Rz. 43

Die Verfahrensgebühr des Mahnverfahrens ist auf die Verfahrensgebühr eines nachfolgenden Rechtsstreits dann nicht anzurechnen, wenn zwischen der Beendigung des Mahnverfahrens und dem streitigen Verfahren mehr als zwei Kalenderjahre liegen. In diesem Fall unterbleibt nach § 15 Abs. 5 S. 2 eine Anrechnung. Allerdings kommt nur eine analoge Anwendung des § 15 Abs. 5 S. 2 in Betracht. Hiernach gilt die weitere Tätigkeit als neue Angelegenheit, wenn der frühere Auftrag seit mehr als zwei Kalenderjahren erledigt ist. Eine direkte Anwendung dieser Regelung ist ausgeschlossen, weil das Mahnverfahren und das Streitverfahren gebührenrechtlich nicht dieselbe Angelegenheit darstellen (vgl. § 17 Nr. 2). Allerdings hat der Gesetzgeber in § 15 Abs. 5 S. 2 eine Regelung eingefügt, wonach die weitere Tätigkeit als neue Angelegenheit gilt und in diesem Gesetz bestimmte Anrechnungen von Gebühren entfallen sollen. Begründet wird diese Ergänzung des Gesetzestextes damit, dass der Rechtsanwalt sich auch in diesen Fällen wegen des Zeitablaufs in die Angelegenheit wieder neu einarbeiten müsse.[39] Ausdrücklich wird in der Begründung verneinend darauf verwiesen, dass auch sonst vorgesehene Anrechnungen entfallen sollen. Damit dürfte klargestellt sein, dass jegliche Anrechnung zu unterbleiben hat, wenn der frühere Auftrag seit mehr als zwei Kalenderjahren erledigt ist.

 

Rz. 44

Auch bei einer analogen Anwendung von § 15 Abs. 5 S. 2 findet daher eine Anrechnung der Gebühr nach VV 3305 auf die Verfahrensgebühr nach VV 3100 nicht mehr statt, wenn das Mahnverfahren und der Rechtsstreit länger als zwei Kalenderjahre auseinander liegen.

 

Beispiel: Keine Anrechnung der Mahnverfahrensgebühr nach Ablauf von zwei Kalenderjahren

Der Anwalt hatte im November 2014 den Auftrag für ein Mahnverfahren über 7.500 EUR erhalten und den Mahnbescheid beantragt. Der Antragsgegner hatte im Dezember 2014 fristgerecht Widerspruch eingelegt. Der Antragsteller will zunächst nichts Weiteres veranlassen. Im Januar 2019 erteilt er dem Anwalt den Auftrag zur Durchführung des streitigen Verfahrens.
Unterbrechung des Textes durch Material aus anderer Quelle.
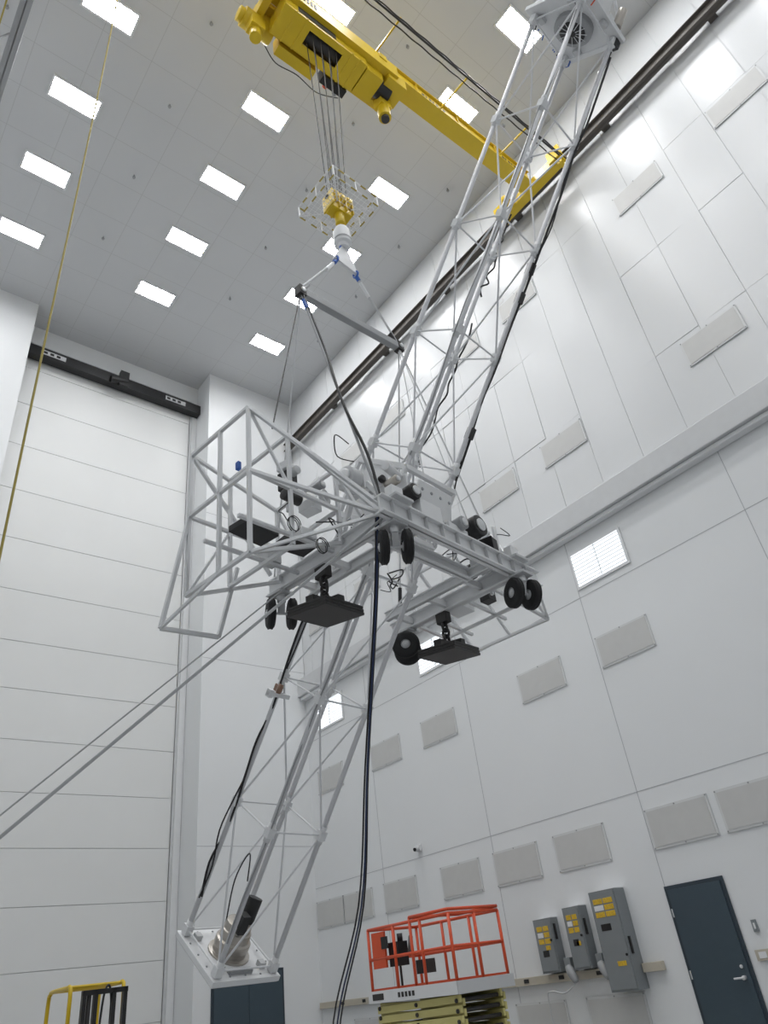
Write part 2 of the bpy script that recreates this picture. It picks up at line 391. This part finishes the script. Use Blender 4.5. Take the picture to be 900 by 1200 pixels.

Da hier seit dem Widerspruch zwei Kalenderjahre verstrichen sind, ist nach § 15 Abs. 5 S. 2 eine Anrechnung der Mahnverfahrensgebühr (VV 3305) gemäß Anm. zu VV 3305 ausgeschlossen.

I. Mahnverfahren

 
1.

1,0-Verfahrensgebühr, VV 3305

(Wert: 7.500,00 EUR)
  502,00 EUR
2. Postentgeltpauschale, VV 7002   20,00 EUR
  Zwischensumme 522,00 EUR  
3. 19 % Umsatzsteuer, VV 7008   99,18 EUR
Gesamt   621,18 EUR

II. Streitiges Verfahren

 
1.

1,3-Verfahrensgebühr, VV 3100

(Wert: 7.500,00 EUR)
  652,60 EUR
2.

1,2-Terminsgebühr, VV 3104

(Wert: 7.500,00 EUR)
  602,40 EUR
3. Postentgeltpauschale, VV 7002   20,00 EUR
  Zwischensumme 1.275,00 EUR  
4. 19 % Umsatzsteuer, VV 7008   242,25 EUR
Gesamt   1.517,25 EUR
[39] BT-Drucks 15/1971 S. 190 li. Sp.